▶ EXERCISE DIRECTIONS: Return all lines where the word "from" can be found.

▶ PROVIDED DATA:
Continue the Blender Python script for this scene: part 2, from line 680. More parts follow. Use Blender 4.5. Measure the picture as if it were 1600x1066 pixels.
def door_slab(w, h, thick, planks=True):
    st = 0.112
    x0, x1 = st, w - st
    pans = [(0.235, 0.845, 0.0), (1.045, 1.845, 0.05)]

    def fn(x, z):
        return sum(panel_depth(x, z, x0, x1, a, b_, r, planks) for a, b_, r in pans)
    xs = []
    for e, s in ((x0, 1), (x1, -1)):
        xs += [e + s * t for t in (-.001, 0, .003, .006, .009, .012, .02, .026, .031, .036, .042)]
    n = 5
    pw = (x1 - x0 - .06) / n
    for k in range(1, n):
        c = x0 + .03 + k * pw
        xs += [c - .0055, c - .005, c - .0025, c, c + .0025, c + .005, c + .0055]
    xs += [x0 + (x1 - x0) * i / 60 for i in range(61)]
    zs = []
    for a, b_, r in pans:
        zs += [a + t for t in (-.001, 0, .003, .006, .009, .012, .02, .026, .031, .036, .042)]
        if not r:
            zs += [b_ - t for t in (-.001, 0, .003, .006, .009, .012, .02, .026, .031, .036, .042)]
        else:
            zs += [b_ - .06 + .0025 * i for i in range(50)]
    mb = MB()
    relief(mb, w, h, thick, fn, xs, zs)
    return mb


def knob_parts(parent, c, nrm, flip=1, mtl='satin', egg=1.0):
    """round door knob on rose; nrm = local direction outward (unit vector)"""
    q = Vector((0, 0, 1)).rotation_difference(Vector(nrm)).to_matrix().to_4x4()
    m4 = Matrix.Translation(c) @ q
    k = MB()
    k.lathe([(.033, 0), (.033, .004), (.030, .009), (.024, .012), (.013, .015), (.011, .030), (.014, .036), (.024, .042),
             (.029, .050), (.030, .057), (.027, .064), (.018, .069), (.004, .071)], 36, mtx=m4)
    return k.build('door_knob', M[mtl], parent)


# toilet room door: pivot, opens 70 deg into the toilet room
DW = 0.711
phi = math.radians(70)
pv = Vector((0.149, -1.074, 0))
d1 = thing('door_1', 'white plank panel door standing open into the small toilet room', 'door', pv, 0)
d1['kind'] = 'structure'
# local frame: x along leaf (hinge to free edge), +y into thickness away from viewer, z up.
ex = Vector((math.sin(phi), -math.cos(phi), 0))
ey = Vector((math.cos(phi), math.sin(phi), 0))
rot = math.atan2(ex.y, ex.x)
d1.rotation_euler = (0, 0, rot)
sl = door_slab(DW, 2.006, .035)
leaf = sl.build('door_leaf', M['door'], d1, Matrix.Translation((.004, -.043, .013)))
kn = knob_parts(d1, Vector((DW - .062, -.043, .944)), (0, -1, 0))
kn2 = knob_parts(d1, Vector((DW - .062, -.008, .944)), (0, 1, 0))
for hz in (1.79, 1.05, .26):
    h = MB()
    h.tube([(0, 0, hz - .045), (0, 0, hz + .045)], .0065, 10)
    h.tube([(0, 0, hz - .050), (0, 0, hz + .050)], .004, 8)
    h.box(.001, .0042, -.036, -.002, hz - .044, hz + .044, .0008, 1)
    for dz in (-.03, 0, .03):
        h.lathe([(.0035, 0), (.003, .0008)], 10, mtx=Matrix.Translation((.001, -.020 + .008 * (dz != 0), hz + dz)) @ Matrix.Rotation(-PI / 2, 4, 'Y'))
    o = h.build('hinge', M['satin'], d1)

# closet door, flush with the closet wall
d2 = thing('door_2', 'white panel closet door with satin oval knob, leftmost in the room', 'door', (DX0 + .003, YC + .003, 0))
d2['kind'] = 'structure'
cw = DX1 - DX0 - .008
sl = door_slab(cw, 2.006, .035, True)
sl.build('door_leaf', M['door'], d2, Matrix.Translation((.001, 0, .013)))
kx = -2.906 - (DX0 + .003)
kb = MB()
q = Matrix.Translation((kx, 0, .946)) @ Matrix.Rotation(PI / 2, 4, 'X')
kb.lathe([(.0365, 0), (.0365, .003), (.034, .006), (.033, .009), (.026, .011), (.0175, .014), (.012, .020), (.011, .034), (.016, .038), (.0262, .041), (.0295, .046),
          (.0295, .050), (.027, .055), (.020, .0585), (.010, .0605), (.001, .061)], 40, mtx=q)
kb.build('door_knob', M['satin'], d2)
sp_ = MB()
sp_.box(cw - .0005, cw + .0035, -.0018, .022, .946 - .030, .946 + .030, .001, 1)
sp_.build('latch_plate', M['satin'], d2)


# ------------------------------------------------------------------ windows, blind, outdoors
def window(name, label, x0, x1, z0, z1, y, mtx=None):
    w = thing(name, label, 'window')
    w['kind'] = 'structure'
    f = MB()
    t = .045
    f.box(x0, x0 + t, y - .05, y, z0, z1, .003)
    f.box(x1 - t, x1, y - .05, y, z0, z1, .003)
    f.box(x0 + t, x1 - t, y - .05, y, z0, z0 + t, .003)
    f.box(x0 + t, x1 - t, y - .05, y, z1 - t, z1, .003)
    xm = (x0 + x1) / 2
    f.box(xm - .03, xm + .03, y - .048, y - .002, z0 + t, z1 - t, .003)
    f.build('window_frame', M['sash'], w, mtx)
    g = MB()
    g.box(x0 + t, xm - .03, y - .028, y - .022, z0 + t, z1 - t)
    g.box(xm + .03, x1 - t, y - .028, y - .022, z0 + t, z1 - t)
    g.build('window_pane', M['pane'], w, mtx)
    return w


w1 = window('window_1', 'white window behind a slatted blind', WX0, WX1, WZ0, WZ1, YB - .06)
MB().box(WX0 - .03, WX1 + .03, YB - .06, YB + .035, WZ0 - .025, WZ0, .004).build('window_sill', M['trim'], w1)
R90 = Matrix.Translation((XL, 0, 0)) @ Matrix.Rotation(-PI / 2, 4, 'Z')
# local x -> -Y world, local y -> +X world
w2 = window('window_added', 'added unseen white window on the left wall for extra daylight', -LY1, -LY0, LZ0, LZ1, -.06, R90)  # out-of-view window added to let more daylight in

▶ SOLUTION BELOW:
Continue the Blender Python script for this scene: part 2, from line 680. More parts follow. Use Blender 4.5. Measure the picture as if it were 1600x1066 pixels.
# local frame: x along leaf (hinge to free edge), +y into thickness away from viewer, z up.